* Required work
Restate exactly the lines of the entries below, beginning with the first and ending with the line that holds "COL = SC.collection". Pictures are not copied.

** begin Data rows **

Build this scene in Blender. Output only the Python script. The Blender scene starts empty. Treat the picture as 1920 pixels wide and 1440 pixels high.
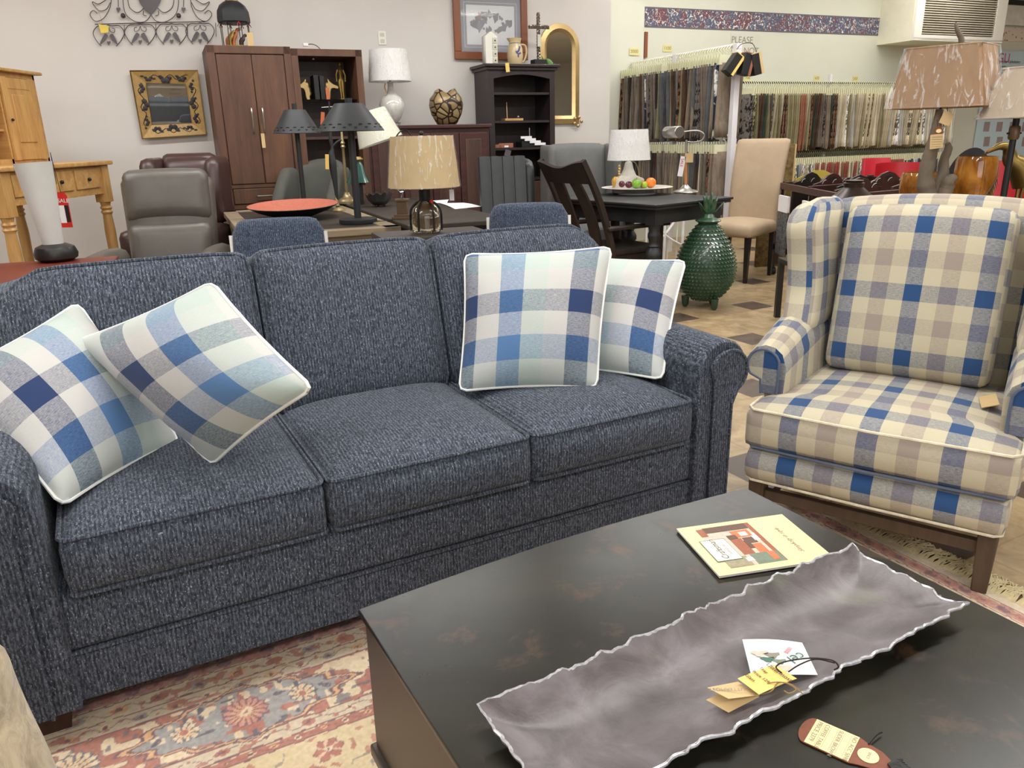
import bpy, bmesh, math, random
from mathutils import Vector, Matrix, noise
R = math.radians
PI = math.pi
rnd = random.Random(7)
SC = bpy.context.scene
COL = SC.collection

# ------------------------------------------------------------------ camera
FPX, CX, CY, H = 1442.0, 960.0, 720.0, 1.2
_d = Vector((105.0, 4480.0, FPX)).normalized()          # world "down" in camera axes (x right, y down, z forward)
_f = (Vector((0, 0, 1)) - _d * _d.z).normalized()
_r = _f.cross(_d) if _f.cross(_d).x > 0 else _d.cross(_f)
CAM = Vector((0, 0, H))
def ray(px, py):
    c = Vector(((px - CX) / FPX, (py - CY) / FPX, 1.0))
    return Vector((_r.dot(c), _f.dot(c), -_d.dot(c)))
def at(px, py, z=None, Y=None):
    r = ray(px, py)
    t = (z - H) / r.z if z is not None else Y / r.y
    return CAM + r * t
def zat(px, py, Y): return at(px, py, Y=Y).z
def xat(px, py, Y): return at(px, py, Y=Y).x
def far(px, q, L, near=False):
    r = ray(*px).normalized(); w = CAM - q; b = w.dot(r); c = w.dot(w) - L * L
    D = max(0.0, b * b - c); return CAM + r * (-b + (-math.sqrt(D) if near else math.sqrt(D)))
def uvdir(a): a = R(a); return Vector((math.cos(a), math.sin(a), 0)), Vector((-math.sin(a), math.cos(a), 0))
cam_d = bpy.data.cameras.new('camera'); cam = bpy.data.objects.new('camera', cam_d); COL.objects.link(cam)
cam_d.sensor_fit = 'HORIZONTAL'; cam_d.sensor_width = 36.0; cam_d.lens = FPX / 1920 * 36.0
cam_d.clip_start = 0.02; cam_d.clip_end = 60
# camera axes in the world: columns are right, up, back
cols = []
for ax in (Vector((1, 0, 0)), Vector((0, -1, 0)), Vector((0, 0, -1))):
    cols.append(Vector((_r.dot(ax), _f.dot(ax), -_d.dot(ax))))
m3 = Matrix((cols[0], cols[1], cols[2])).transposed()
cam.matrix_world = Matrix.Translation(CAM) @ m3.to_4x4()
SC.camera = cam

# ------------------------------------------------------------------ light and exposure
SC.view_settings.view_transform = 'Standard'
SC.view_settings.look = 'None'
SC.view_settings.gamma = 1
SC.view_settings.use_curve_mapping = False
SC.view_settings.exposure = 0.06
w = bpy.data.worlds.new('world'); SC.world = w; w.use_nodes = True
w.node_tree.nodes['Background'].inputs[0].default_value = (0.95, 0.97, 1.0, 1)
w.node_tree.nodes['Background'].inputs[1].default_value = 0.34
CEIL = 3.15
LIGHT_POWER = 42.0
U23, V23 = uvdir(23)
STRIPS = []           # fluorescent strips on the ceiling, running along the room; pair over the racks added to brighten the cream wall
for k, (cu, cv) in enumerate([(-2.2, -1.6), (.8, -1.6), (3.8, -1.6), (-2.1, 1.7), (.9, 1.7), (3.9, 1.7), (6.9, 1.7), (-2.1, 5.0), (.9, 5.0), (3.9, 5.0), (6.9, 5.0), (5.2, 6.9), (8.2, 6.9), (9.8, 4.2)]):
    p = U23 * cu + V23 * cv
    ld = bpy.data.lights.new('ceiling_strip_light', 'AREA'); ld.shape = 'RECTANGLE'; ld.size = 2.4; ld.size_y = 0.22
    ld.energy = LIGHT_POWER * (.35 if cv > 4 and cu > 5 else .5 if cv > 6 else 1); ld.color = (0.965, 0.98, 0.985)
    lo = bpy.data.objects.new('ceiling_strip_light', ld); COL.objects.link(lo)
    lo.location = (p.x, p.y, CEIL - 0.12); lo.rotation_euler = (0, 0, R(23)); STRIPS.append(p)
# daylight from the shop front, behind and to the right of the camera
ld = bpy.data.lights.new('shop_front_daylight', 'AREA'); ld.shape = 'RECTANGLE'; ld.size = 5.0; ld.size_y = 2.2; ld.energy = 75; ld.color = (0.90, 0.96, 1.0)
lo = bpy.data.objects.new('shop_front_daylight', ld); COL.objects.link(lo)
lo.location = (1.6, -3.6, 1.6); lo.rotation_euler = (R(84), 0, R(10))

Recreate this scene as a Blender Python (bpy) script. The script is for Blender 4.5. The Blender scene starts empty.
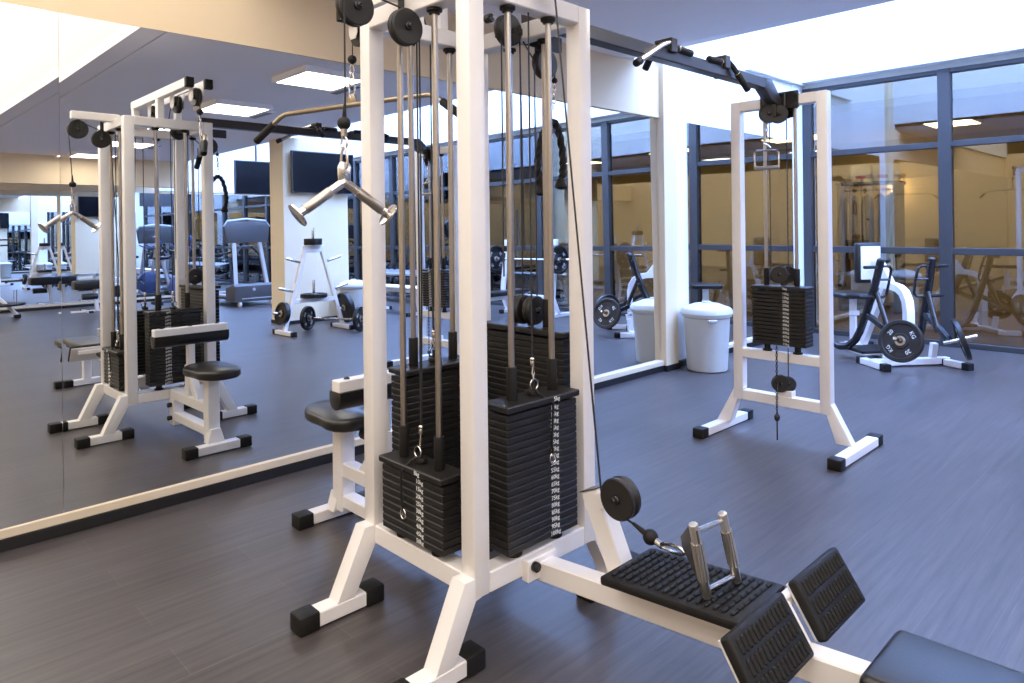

** end Data rows **

* Answer in full
Build this scene in Blender. Output only the Python script. The Blender scene starts empty. Treat the picture as 1920 pixels wide and 1440 pixels high.
import bpy, bmesh, math, random
from mathutils import Vector, Matrix, noise
R = math.radians
PI = math.pi
rnd = random.Random(7)
SC = bpy.context.scene
COL = SC.collection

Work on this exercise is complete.